Larry Hogan, singer songwriter and staunch anti Darwinian, was addressing the faithful at the Seventh Annual National Charismatic Youth Conference in Dublin last Saturday. No one laughed, but then no one suggested they should all descend on the nearest natural history department with pitchforks and blazing torches, either.
Larry told jokes that were nearly as old as God Himself and performed songs in which simplicity was the cardinal rule one consisted solely of "I love you" sung 66 times. The crowd liked Larry and gave him a rousing round of applause when he finished.
The crowd, it should be noted, gave everyone a rousing round of applause. The young members of the charismatic renewal movement were nothing if not nice people - demonstrative types who clapped everything they couldn't hug.
The charismatic renewal movement grew out of Vatican II and there remains something of that era about it: in the choice of music, in the use of mime and drama and, occasionally, in the dress sense of some of the participants.
There were some in attendance for whom the fashion clock had stopped in 1972. One leading figure wore a jumper so awful that only someone convinced of the transience of material things could wear it comfortably. "God has no taste," remarked Larry Hogan at one point. It was hard to disagree.
Yet the young participants here were obviously happy. "I come here so I don't lose touch with the spiritual side of me," said Elaine O'Dwyer from Bray. Carol Sheridan from Clondalkin was attending for the fourth time: "You meet the same people each year and everyone you meet is nice. It's good craic. Everyone's the same. There's nobody different."
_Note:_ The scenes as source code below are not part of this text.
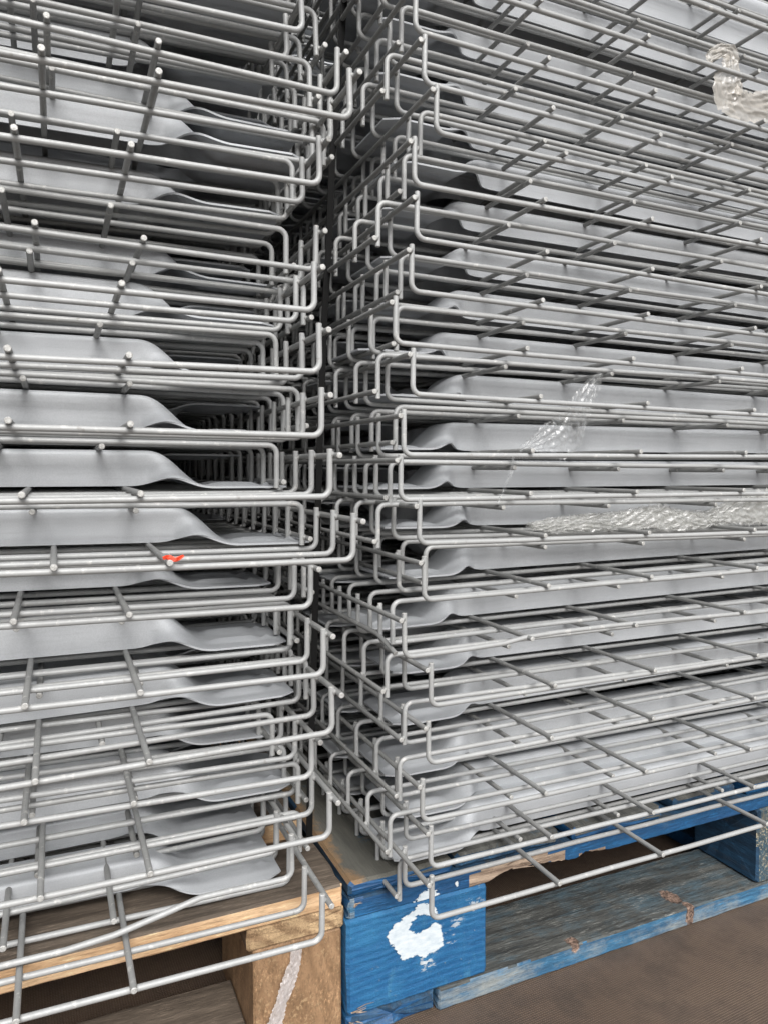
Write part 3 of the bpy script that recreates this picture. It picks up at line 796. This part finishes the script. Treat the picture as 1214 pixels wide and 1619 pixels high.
# one twisted film: three folds of the same sheet gathered into one mesh
def rope():
    parts = []
    for q, (dz, dy, sc) in enumerate(((0, 0, 1), (1.8, 4, .8), (-1.2, -4, .85), (.6, 7, .7))):
        sp = [(x, y+dy, z+dz*(.5+.5*math.sin(x*.05+q))) for x, y, z in ROPE]
        o = crumple('tmp', sp, [w_*sc for w_ in (8, 16, 18, 20, 25, 28, 22, 18, 30, 42, 34)], M_FILM, None, None, amp=4.2, nu=240, nv=22, seed=20+q, fold=.5)
        me = o.data; parts.append(([v.co[:] for v in me.vertices], [p.vertices[:] for p in me.polygons])); bpy.data.objects.remove(o)
    V, F = join_data(parts); return link('plastic_wrap', mesh('plastic_wrap', V, F, True, (M_FILM,)))
tag(rope(), 'long twisted rope of clear plastic wrap lying along the right stack', 'plastic wrap', 'scraps of plastic wrap')
RAG = [(483.1, 567.0, 596.7), (473.4, 567.0, 582.9), (461.5, 567.0, 568.6), (455.8, 567.0, 552.1), (445.6, 567.0, 538.1), (432.5, 567.0, 532.5), (416.6, 567.0, 529.8), (402.4, 567.0, 526.1), (389.8, 567.0, 521.3)]
o = crumple('plastic_wrap', RAG, [4, 18, 24, 28, 38, 40, 26, 12, 4], M_CLEAR, 'clear torn plastic scrap hanging from a rod end of the right stack', 'plastic wrap', amp=2.6, nu=120, nv=28, seed=31); o['group'] = 'scraps of plastic wrap'
TAIL = [(376.2, 556.0, 515.3), (374.3, 556.0, 502.2), (369.0, 556.0, 490.8), (365.8, 556.0, 483.4), (359.8, 556.0, 473.9)]
o = crumple('plastic_wrap', TAIL, [3, 3.5, 3, 2.5, 1.5], M_CLEAR, 'thin clear plastic thread hanging below the torn scrap on the right stack', 'plastic wrap', amp=1.0, nu=50, nv=7, seed=33); o['group'] = 'scraps of plastic wrap'
TOPRAG = [(648.4, 600.0, 940.7), (655.2, 600.0, 950.1), (668.6, 600.0, 956.1), (683.6, 600.0, 956.7), (683.6, 600.0, 944.8), (681.2, 600.0, 930.6), (678.4, 600.0, 913.5), (690.1, 600.0, 903.7), (715.5, 600.0, 905.5), (754.0, 600.0, 914.2)]
TOPRAG = [(x, y-34, 505+(z-505)*(y-34)/y) for x, y, z in TOPRAG]; TOPRAG = [(x*(600-34)/600, y, z) for x, y, z in TOPRAG]
o = crumple('plastic_wrap', TOPRAG, [9, 12, 14, 18, 26, 34, 42, 34, 30, 34], M_BEIGE, 'dusty beige plastic rag snagged on the wires high on the right stack', 'plastic wrap', amp=2.6, nu=120, nv=26, seed=35); o['group'] = 'scraps of plastic wrap'
STRIP = [(189, 615.0, 74), (186.7, 615.0, 56.0), (181.9, 615.0, 43.8), (177.1, 615.0, 30.4), (171.7, 615.0, 17.2), (167.5, 615.0, 3.7), (160.9, 615.0, -14.9), (158, 614, -30)]
o = crumple('plastic_wrap', STRIP, [9, 12, 13, 12, 14, 16, 15], M_STRIP, 'milky strip of plastic hanging over the brown block of the raw pine pallet', 'plastic wrap', amp=1.6, nu=110, nv=16, seed=36, fold=.6); o['group'] = 'scraps of plastic wrap'
k = NT('red_tape'); k.b.inputs['Base Color'].default_value = (.80, .075, .03, 1); k.b.inputs['Roughness'].default_value = .45; M_RED = k.m
parts = []
for q, (sp, wd_) in enumerate((([(69.5, 549, 439.5), (73, 546, 440.5), (77, 544.5, 438.5), (80, 545, 439), (84, 546, 441)], [2, 3.5, 3, 3, 2]), ([(73, 546, 440), (74.5, 545, 437), (75, 545, 434.5)], [3, 3, 2]))):
    o = crumple('tmp', sp, wd_, M_RED, None, None, amp=1.2, nu=30, nv=8, seed=50+q)
    parts.append(([v.co[:] for v in o.data.vertices], [p.vertices[:] for p in o.data.polygons])); bpy.data.objects.remove(o)
V, F = join_data(parts)
tag(link('tape_scrap', mesh('tape_scrap', V, F, False, (M_RED,))), 'small torn red tape scrap tied around a rod end of the left stack', 'tape')
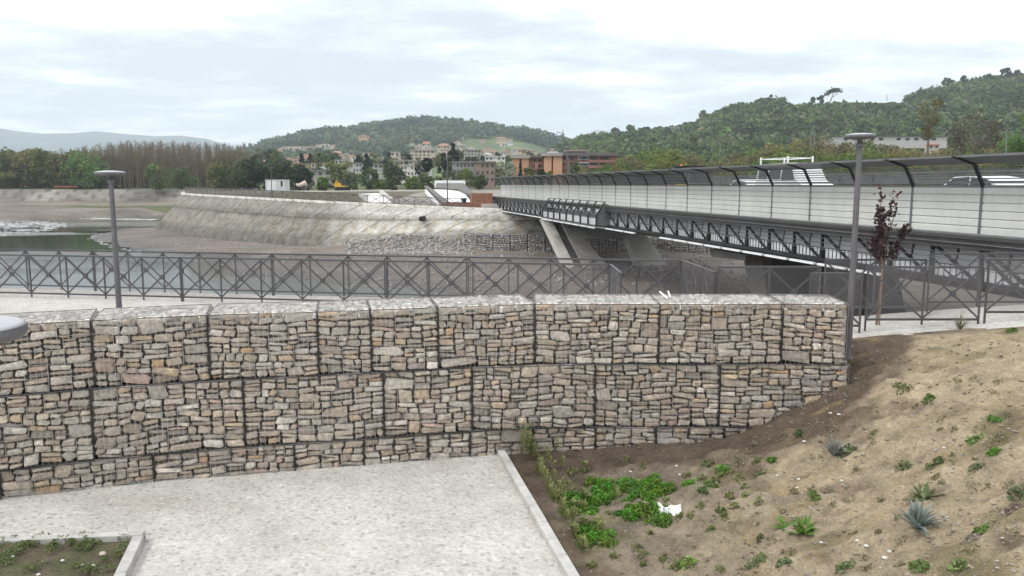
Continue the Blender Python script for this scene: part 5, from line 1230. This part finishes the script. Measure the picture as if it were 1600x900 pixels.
tag(ln.build('overhead_wire', M['lamp']), 'overhead wire strung between the railway masts', 'wire')

# ------------------------------------------------------------------ small plants on the slope
def blade_plant(name, label, cat, base, n, L, w, col, seed, spread=1.0, up=.5, seg=4, group=None, fold=.0, wavy=.0, tipcol=None):
    r_ = random.Random(seed); m = MB(); b0 = Vector(base)
    for i in range(n):
        a = 6.283 * i / n * 2.4 + r_.uniform(-.3, .3); l = L * r_.uniform(.65, 1.15); el = min(1.5, max(.08, up + r_.gauss(0, .32))) ; c = r_.uniform(.75, 1.25); cc_ = tuple(min(1, x * c) for x in col)
        d = Vector((math.cos(a), math.sin(a), 0)); sd = Vector((-d.y, d.x, 0)); pts = []; p = b0 + d * .015 * spread; e_ = el; ww = w * r_.uniform(.8, 1.2)
        for k in range(seg + 1):
            t = k / seg; wd_ = ww * (1 - t ** 1.8) * (.65 + t * .9 if t < .4 else 1) ; pts += [p - sd * wd_ / 2 + Vector((0, 0, fold * wd_)), p, p + sd * wd_ / 2 + Vector((0, 0, fold * wd_))]
            p = p + (d * math.cos(e_) + Vector((0, 0, math.sin(e_)))) * l / seg; e_ -= r_.uniform(.05, .3) * (1 - min(1, el / 1.7)) + wavy
        fs = []
        for k in range(seg):
            for j in (0, 1): x = k * 3 + j; fs.append((x, x + 1, x + 4, x + 3))
        m.add(pts, fs, cc_)
    return tag(m.build(name, M['leaf'], None, b0, colattr=True), label, cat, group)
def weedclump(name, label, base, R, h, col, seed, n=60, ls=.05, group=None, cat='plant'):
    r_ = np.random.default_rng(seed); a = r_.uniform(0, 6.283, n); rr = R * r_.uniform(0, 1, n) ** .6; z = h * r_.uniform(.1, 1, n) * (1 - .55 * (rr / R) ** 2)
    x = base[0] + np.cos(a) * rr; y = base[1] + np.sin(a) * rr * .8; g = S(x, y) if base[0] > kx(base[1]) else np.full(n, base[2]); c = np.stack([x - base[0], y - base[1], g + z - base[2]], 1)
    V, Fq, C = quads(c, ls * r_.uniform(.5, 1.5, n), np.array(col) * r_.uniform(.6, 1.4, (n, 1)), r_, asp=1.5)
    # stems
    o = npmesh(name, V, Fq, M['leaf'], C); o.location = base; return tag(o, label, cat, group)
AG = (.23, .27, .245)
p = on_slope(1432, 826); blade_plant('agave', 'large blue grey agave rosette in the lower slope', 'agave', p, 38, .34, .085, AG, 5, 1, .95, 5, fold=.25)
p = on_slope(1303, 712); blade_plant('agave', 'smaller grey green agave higher up the slope', 'agave', p, 40, .28, .05, (.22, .23, .20), 6, 1, 1.0, 5, fold=.25)
p = on_slope(1443, 778); blade_plant('broadleaf_weed', 'spreading green weed just above the large agave', 'weed', p, 22, .26, .06, (.08, .12, .04), 7, 1, .3, 4)
p = on_slope(1238, 826); 
for i in range(3):
    q = p + Vector((rnd.uniform(-.18, .18), rnd.uniform(-.2, .2), 0)); q.z = float(S(q.x, q.y)); blade_plant('broadleaf_weed', 'bright broad leaved weed in the clump left of the large agave', 'weed', q, 18, .22, .065, (.10, .19, .03), 9 + i, 1, .35, 4, 'broad leaved weeds left of the agave')
p = on_slope(1500, 514); blade_plant('grass_tuft', 'grey green grass tuft on the brow by the ramp fence', 'grass tuft', p, 60, .34, .012, (.16, .17, .10), 15, 1, .95, 4)
# bright green mat of weeds near the kerb
k_ = 0
for (px, py, w, h_, n_) in ((905, 790, 60, 22, 20), (960, 768, 110, 26, 40), (1005, 765, 50, 18, 16), (925, 840, 60, 26, 18), (1000, 802, 60, 20, 16), (1030, 815, 30, 10, 6)):
    for i in range(n_):
        q = on_slope(px + rnd.gauss(0, w / 3.2), py + rnd.gauss(0, h_ / 3)); weedclump('green_weed', 'bright green leafy weed in the lush patch beside the kerb', tuple(q), rnd.uniform(.06, .14), rnd.uniform(.04, .14), tuple(x * rnd.uniform(.65, 1.25) for x in (.12, .25, .04)), 500 + k_, 170, .023, 'bright green weeds in the patch beside the kerb'); k_ += 1
singles = [(1128, 737, 'vivid green weed on the dark soil, upper one', .13, (.08, .18, .03)), (1105, 728, 'dull green weed left of the vivid one on dark soil', .11, (.08, .12, .04)), (1112, 760, 'flat green weed under the vivid one', .12, (.10, .15, .04)), (1098, 768, 'tiny green weed at the edge of the dry soil', .08, (.08, .12, .04)), (1205, 722, 'bright small weed right of the dark soil', .08, (.09, .18, .03)), (1248, 678, 'small weed on the brown soil below the wall end', .07, (.07, .1, .04)), (1272, 775, 'small grassy weed in the middle of the dry slope', .09, (.10, .14, .04)), (1450, 625, 'green weed high on the slope, left one', .10, (.09, .14, .04)), (1412, 610, 'dull weed high on the slope below the fence', .12, (.12, .13, .06)), (1553, 658, 'green weed near the right edge, top one', .10, (.09, .16, .04)), (1522, 692, 'green weed near the right edge, middle one', .11, (.09, .16, .04)), (1553, 708, 'fresh green round weed near the right edge', .09, (.10, .20, .03)), (1580, 518, 'green tuft on the crest at the right edge', .11, (.08, .14, .03)), (1412, 728, 'low grey green weed in the centre of the slope', .09, (.12, .14, .07)), (1460, 728, 'dark low weed right of the centre', .12, (.07, .10, .04)), (1525, 732, 'sparse weed right of centre', .09, (.12, .13, .07)), (1590, 770, 'dark weed cut by the right edge', .11, (.08, .11, .05)), (1530, 833, 'weed in a hollow right of the large agave', .09, (.10, .16, .04)), (1180, 882, 'grey green weed at the bottom left of the slope', .13, (.10, .13, .06)), (1225, 882, 'thin weed near the bottom edge', .09, (.11, .14, .07)), (1320, 890, 'wide grassy weed at the bottom edge', .12, (.11, .15, .06)), (1435, 888, 'flat green weed at the bottom edge under the agave', .11, (.10, .15, .05)), (1495, 888, 'pale weed at the bottom edge right of the agave', .09, (.12, .16, .06)), (1070, 886, 'green weed on the flat soil at the bottom', .14, (.10, .17, .03)), (975, 805, 'green weed below the lush patch', .10, (.09, .15, .03)), (1126, 800, 'small weed right of the white rag', .08, (.1, .13, .05)), (1405, 605, 'dry tuft in the upper slope', .10, (.15, .15, .08)), (1515, 845, 'greyish dry plant in a hollow near the right', .10, (.20, .18, .15)), (1583, 800, 'reddish dry plant at the right edge', .10, (.17, .13, .11)), (1325, 705, 'dark creeping weed beside the smaller agave', .14, (.07, .10, .04))]
for i, (px, py, lab, R, c) in enumerate(singles):
    q = on_slope(px, py); weedclump('slope_weed', lab, tuple(q), R * .95, R * .7, tuple(x * 1.45 for x in c), 600 + i, 90, .028)
for i in range(70):                                                  # faint dry tufts
    q = on_slope(rnd.uniform(1150, 1598), rnd.uniform(560, 895)); weedclump('dry_weed', 'small dry grey green tuft scattered on the sandy slope', tuple(q), rnd.uniform(.04, .10), .05, (.24, .225, .13), 700 + i, 36, .020, 'small dry tufts on the sandy slope')
for i in range(50):
    q = on_slope(rnd.uniform(870, 1190), rnd.uniform(715, 895)); weedclump('low_weed', 'small dull weed on the flat soil below the wall', tuple(q), rnd.uniform(.04, .085), .06, (.18, .20, .08), 800 + i, 45, .024, 'small dull weeds on the flat soil')
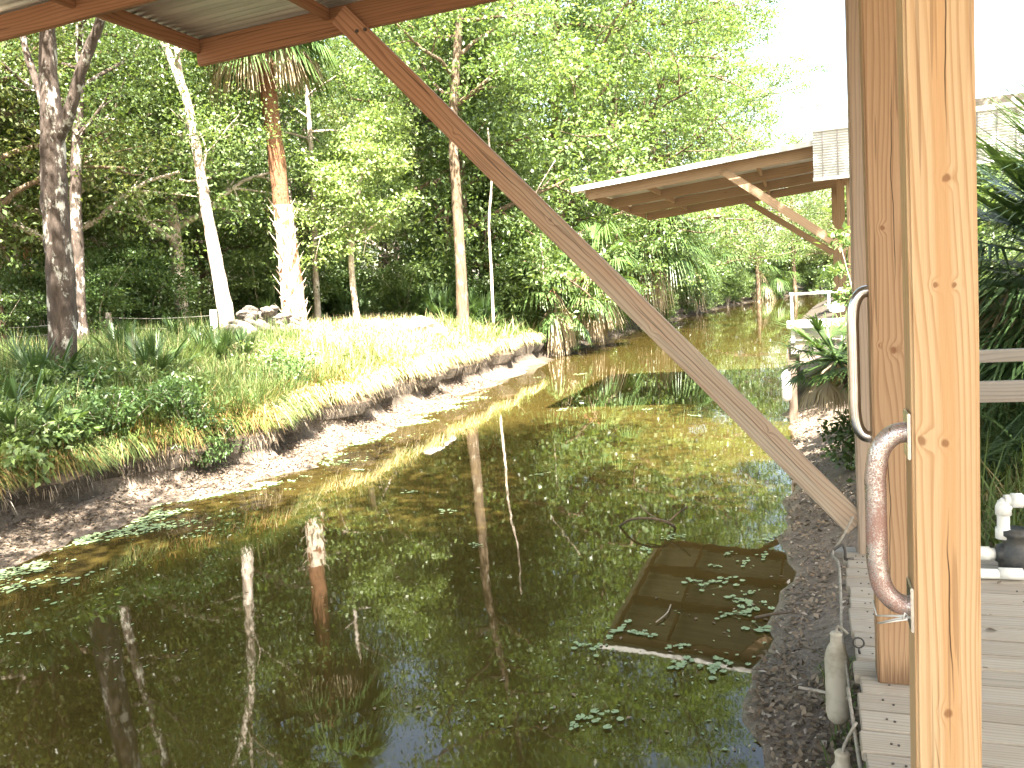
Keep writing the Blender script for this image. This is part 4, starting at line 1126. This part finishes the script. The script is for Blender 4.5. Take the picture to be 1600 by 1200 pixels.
# hanging vine
m = MB(); vp = smooth_path([at_y(868, 250, 27), at_y(838, 300, 27), at_y(826, 335, 27), at_y(842, 348, 27), at_y(846, 385, 27), at_y(850, 440, 27)], 6)
m.tube(vp, 0.018, 6)
t = thing('vine', 'pale hanging vine with a string of bright leaves left of the diagonal brace', 'vine', vp[-1])
m.build('stem', M['twig'], t, True)
vv = np.array(vp[10:]); c = np.repeat(vv, 14, axis=0); c = c + rng.normal(0, 0.12, c.shape)
np_mesh('leaves', leaf_arrays(c, 0.15, 0.09, rng.normal(size=c.shape) + np.array([0, 0, -0.6])), leaf_quads(len(c)), M['leaf_light'], t)

# ------------------------------------------------------------------ left bank: rocks, fence, plants
def rock_mesh(seed, mat):
    bm = bmesh.new(); bmesh.ops.create_icosphere(bm, subdivisions=3, radius=1.0)
    rg = np.random.default_rng(seed); ph = rg.uniform(0, 6.28, 9); cut = [unit(rg.normal(size=3)) for _ in range(7)]
    for v in bm.verts:
        p = np.array(v.co)
        for cdir in cut:
            dd = p @ cdir
            if dd > 0.72: p = p - cdir * (dd - 0.72) * 0.85
        f = 1 + 0.10*math.sin(3.1*p[0]+ph[0]) + 0.09*math.sin(4.3*p[1]+ph[1]) + 0.08*math.sin(5.2*p[2]+ph[2]) + 0.05*math.sin(11*p[0]+9*p[1]+ph[3])
        v.co = p * f * np.array([1.0, 0.8, 0.62])
    me = bpy.data.meshes.new('rock'); bm.to_mesh(me); bm.free(); me.materials.append(mat)
    me.polygons.foreach_set('use_smooth', [False]*len(me.polygons))
    return me
rmesh = [rock_mesh(s, M['rock_dark']) for s in range(4)]; wmesh = [rock_mesh(s + 9, M['rock']) for s in range(4)]
def put_rock(me, loc, s, label, group=None):
    o = bpy.data.objects.new('rock', me); col.objects.link(o); o.location = loc
    o.rotation_euler = (rs.uniform(-.4, .4), rs.uniform(-.4, .4), rs.uniform(0, 6.28)); o.scale = (s, s, s * rs.uniform(0.8, 1.1))
    return tag(o, label, 'rock', group)
a = np.array([-12.35, 15.6]); b = np.array([-13.6, 19.8])
for i in range(90):
    f = rs.random(); q = a + (b - a) * f + rs.normal(0, 0.32, 2) * np.array([1, 0.8])
    lvl = rs.random()
    hgt = (0.25 + 0.62 * math.sin(min(1, f + 0.25) * 2.2)) * (1 - min(1, np.linalg.norm(q - (a + (b-a)*f)) / 0.7))
    s = rs.uniform(0.15, 0.32)
    put_rock(rmesh[i % 4] if rs.random() < 0.88 else wmesh[i % 4], (q[0], q[1], gz(q[0], q[1]) + 0.12 + lvl * max(0.10, hgt) * 1.15), s,
             'broken stone of the grey pile between the leaning trunk and the palm', 'stones of the pile')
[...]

There were some differences, although these only became apparent when the music began and the crowd tried to dance and clap along. People who had been cruelly deprived of rhythm from an early age failed to clap in time to even the most rudimentary time signatures. At best, the clapping sounded like someone randomly dropping handfuls of pebbles down a corrugated iron roof.
"Charismatic renewal would be perceived as extreme because people are very challenged by it", said Geraldine Creaton, one of the organisers. "But it's not what the speakers say, it's in the prayer, the mime, the music.
"It can make people very joyful or you can see people in tears. It's the Holy Spirit, I can't explain it."
Back on stage, Andy the cheerleader asked the crowd if they were ready to praise Jesus. "Yes," they responded. "Rock n roll," said Andy, improbably. It was that kind of day.